If people who got their PhDs in Physics from places like CalTech feel like they're at a complete loss as to how someone like me who only has a BS in Physics and Electrical Engineering manages to make 1.5x-4.0x what they make my first job out of college, then there is something seriously wrong with the system. I've worked alongside several PhD physicists/engineers to know this isn't an uncommon theme.

I've also had my mentors strongly discourage me from doing a PhD in Physics, despite my ability, because of how overly saturated academia is with physicists and how I will have lost money to the order of half a million or more while returning to the same exact salary and salary cap after the PhD is finished.

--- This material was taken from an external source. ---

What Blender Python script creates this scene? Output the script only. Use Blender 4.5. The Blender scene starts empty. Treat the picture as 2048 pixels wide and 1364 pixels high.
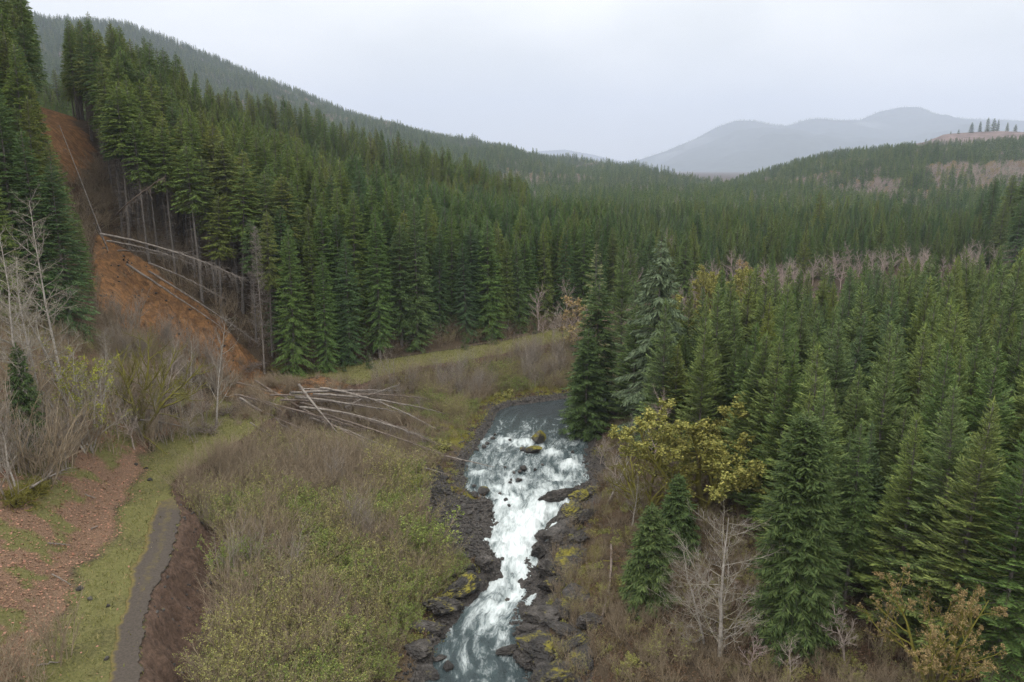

PhDs were not designed to maximize return on investment. They were designed to encourage students into research with a trophy of a doctorate and societal respect.

Anyone who thinks that a PhD is the fastest way to riches needs to have their head examines (by a PhD).

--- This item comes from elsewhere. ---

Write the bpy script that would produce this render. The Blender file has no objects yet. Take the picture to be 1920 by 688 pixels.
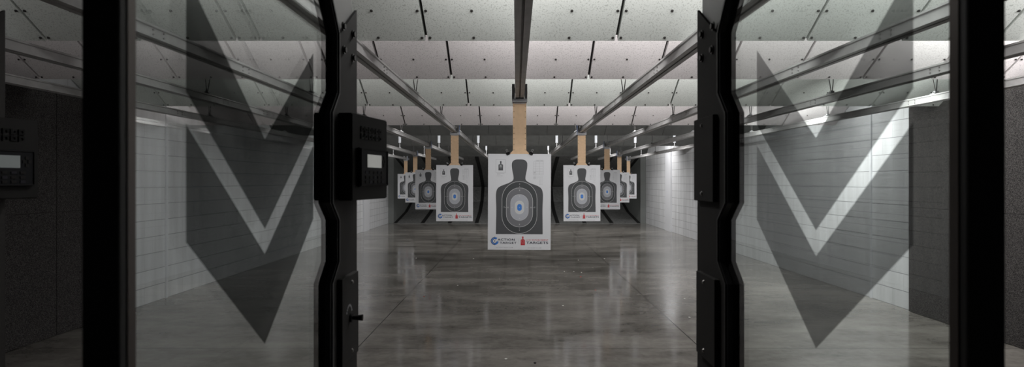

>how someone like me who only has a BS in Physics and Electrical Engineering manages to make 1.5x-4.0x what they make my first job out of college, then there is something seriously wrong with the system.

This is largely what I would expect. A PhD (actually, anything after the Master's) isn't really about acquiring new technical skills. It's about learning to put into practice the basic values that sustain the discipline, which in science consist largely of 1) a fanatical obsession with figuring out what the data is really telling you, 2) relentlessly questioning your hypotheses and entertaining alternative explanations, and 3) rooting out the various cognitive nooks and crannies wherein lie the temptations to fool yourself or others.

For most technical jobs, these kinds of habits are not really germane to what you are being asked to do. Hence many businesses are quite reluctant to hire people with PhDs at all. The ones they do pick up will tend to agree that their PhD was a "waste of time."

PhD is meant as training to be scientist. Even people who complain about salaries knew up front it is not something designed to earn you a lot of money. They are people who value science and academic success more then money, at least when they are starting.